Environmental Crisis Looms As Horse Cull Stalls

A mixed control approach with recreational hunters would see meat utilised and money enter regional areas that need it. Aerial culling is being used heavily for all other introduced animal culls; however, the horse seems to fit into a select category even though they are causing extensive damage.

An environmental crisis in NSW national parks is the fallout from two decades of failed horse control sparked by the controversial Guy Fawkes River National Park feral horse cull 20 years ago.

“The field evidence is in and the blanket ban on aerial culling in NSW has been a disaster for our national parks as horse populations in parks are without effective control,” Invasive Species Council CEO Andrew Cox said today.

“Horse numbers have exploded and native wildlife are slowly being replaced by a single species – the common horse.

“On the 20th anniversary of the Guy Fawkes incident it is time we learnt from the past and came up with more effective ways of controlling feral horses in remote and inaccessible national parks.

“If you are not going to effectively control feral horses in national parks you are better off handing the land back to the graziers.”

The feral horse reproduction rate can be as high as 20 per cent a year and has meant the fall-back method of trapping and removing the animals has failed to keep pace with the increase in numbers.

“Kosciuszko National Park now has 20,000 horses and, in some open plains, scenes resemble an equine Jurassic Park – herds of feral horses visible in all directions,” Mr Cox said.

“After the 2000 cull Guy Fawkes River National Park had less than 100 horses and yet despite a trap and removal program it is now home to about 1800 horses and rising.”

Between 22-24 October 2000, three professional shooters culled 606 feral horses in the Guy Fawkes River National Park that were stripping the park of remaining vegetation after a long drought and a severe bushfire.

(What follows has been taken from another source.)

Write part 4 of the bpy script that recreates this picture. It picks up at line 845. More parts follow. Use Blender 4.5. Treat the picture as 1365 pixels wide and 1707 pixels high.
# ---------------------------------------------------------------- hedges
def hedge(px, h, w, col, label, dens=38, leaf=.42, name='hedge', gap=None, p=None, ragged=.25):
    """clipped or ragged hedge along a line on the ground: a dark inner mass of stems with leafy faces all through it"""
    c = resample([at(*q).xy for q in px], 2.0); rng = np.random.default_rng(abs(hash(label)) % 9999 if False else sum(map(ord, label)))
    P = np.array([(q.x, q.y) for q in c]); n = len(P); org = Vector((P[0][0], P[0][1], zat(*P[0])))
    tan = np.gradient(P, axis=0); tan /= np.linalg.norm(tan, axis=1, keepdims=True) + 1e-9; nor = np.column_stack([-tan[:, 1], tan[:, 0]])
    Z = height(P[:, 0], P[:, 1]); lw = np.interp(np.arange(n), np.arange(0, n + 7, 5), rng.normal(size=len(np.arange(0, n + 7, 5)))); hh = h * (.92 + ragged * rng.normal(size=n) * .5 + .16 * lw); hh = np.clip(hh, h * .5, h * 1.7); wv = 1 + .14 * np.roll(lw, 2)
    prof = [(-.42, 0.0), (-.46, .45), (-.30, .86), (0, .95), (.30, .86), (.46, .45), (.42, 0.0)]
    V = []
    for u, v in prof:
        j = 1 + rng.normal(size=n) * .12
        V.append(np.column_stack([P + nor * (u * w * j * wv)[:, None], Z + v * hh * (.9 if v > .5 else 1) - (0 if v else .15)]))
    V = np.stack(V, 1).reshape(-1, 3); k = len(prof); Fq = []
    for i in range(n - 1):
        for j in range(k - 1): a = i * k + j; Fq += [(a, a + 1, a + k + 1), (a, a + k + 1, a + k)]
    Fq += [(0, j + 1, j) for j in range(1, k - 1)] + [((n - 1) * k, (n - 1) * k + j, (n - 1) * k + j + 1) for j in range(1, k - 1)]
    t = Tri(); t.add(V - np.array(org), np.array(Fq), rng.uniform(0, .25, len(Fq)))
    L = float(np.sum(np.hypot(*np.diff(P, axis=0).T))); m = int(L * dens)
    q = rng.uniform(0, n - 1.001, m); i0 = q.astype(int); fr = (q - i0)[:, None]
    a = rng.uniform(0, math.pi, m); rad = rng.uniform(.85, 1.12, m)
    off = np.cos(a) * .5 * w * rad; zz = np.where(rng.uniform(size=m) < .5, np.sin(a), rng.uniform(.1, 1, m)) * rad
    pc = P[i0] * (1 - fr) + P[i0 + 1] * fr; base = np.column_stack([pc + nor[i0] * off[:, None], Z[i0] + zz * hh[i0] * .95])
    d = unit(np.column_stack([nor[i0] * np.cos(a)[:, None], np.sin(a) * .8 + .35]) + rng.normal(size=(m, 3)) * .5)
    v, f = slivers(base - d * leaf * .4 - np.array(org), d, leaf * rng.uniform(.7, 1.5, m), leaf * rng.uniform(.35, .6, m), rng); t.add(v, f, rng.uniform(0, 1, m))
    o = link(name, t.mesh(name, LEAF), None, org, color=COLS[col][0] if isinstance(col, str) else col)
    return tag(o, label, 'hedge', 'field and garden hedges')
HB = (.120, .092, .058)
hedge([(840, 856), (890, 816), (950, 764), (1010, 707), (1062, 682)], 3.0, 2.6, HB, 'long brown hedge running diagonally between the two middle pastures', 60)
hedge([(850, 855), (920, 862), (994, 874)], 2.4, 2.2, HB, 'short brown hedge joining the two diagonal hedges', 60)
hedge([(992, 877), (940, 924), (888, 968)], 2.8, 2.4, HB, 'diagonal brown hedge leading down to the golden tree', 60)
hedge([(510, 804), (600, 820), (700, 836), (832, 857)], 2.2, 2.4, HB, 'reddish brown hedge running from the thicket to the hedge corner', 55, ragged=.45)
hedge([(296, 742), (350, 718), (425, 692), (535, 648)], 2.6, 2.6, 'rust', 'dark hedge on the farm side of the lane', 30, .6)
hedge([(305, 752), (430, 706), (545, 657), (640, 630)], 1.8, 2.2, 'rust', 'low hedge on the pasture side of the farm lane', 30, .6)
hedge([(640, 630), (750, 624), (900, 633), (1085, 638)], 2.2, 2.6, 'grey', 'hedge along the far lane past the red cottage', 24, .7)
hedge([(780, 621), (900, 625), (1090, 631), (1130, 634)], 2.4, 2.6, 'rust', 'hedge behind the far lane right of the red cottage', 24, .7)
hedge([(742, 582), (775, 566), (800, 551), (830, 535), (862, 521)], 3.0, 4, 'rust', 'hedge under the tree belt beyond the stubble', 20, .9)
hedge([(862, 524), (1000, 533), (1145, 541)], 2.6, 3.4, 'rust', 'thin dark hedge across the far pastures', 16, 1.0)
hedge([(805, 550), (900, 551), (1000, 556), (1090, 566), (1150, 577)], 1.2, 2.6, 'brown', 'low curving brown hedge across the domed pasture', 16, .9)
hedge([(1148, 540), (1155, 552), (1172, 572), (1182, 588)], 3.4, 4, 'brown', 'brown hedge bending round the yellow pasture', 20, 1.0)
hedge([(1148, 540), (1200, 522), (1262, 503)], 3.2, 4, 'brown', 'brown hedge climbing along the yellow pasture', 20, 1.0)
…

When one horse was found alive days later, it triggered an independent inquiry, five reports and changed the way feral pest management was conducted in NSW with a blanket ban on aerial culling.

Despite the inquiry recommending aerial shooting be ‘retained’ as a method of control and that shooting protocols be improved, the aerial cull ban remains today.

“The ban on aerial culling has been an abysmal failure for the some 11 NSW national parks with feral horse populations. In almost all parks there has been an exponential growth in feral horse numbers and escalating damage,” Mr Cox said.

“It’s time to reflect on the anniversary of the Guy Fawkes incident and accept the reality of what it has meant for the NSW national parks system.

“Aerial shooting as a pest control option for large herbivores such as horses and camels is routinely carried out elsewhere in Australia under strict protocols and has cautious RSPCA endorsement.

“In some circumstances ground and aerial shooting is the only feasible and humane tool to curb the exponential growth in feral horse numbers and save and hopefully help restore what remains of what were unique environments and refuges for diminishing native animals and plants.”

As RSPCA NSW CEO Steve Coleman told the Sydney Morning Herald on Saturday, “That is the practical, brutal reality. It’s not nice, it’s not palatable, but it is the truth.”

“On the advent of this environmentally tragic anniversary for NSW national parks the Invasive Species Council calls on all parties to openly address the issues and move forward in a sensible fashion.

“It’s not a choice we want to make, but it is the only choice if we care about precious and irreplaceable environments like Kosciuszko National Park.”